On Friday, I received an invite from Eileen Burmeister (Ragan Report writer extraordinaire) to join MyRagan.com — a “facebook for the PR and Communications industry” started by the genius folks at Ragan. If you have tried any of the social networking sites like Friendster, MySpace or even the professional networking site, Linkedin, you will find MyRagan easy to use. What I like about it is that it provides a place for communicators to go to find other communicators and share great ideas, ask for advice/help or get a restaurant recommendation while attending a conference in a different city. Polish restaurant in Chicago, anyone?

What I also like, though, is that it reinforces what I have been thinking lately. Large corporations are like small countries — often their sales eclipse the GDPs of small countries, but that’s another story. Inside these small countries are many different provinces (locations around the world, departments, business units) — there are so many different ways to slice large corporate structures, they are a pain to navigate. In doing focus groups with my former company, the number one expressed communication need was, “How do I find the right person to direct an issue to?” Many employees thought organization charts were the answer, but it was not company policy to post organization charts on the intranet and so we settled on a “beefed-up” searchable employee database, which only partly addressed the problem.
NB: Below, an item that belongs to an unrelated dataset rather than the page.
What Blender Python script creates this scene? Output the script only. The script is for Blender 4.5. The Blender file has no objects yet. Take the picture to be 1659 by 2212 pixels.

Which gets me back to social networking. Many large companies have offices in over 30 countries and employees who are team members on projects working across multiple time zones and regions. Many of these people will never meet each other in person, but they are expected to work with each other to success on these cross-ocean and cross-continent projects. I think social networking could be the answer to creating close, effective employee communities around topics that help people problem-solve inside these large organizations.

If MyRagan can do it for dispersed communicators in many different companies, why can’t companies do this for their 10, 20, 30, 100 thousand plus employee populations? If the next generation of employees are the “me” generation — why not embrace this mindset and give them tools that start with “My” and help them own solutions to business issues? Maybe this is the way to employee engagement in the 21st century?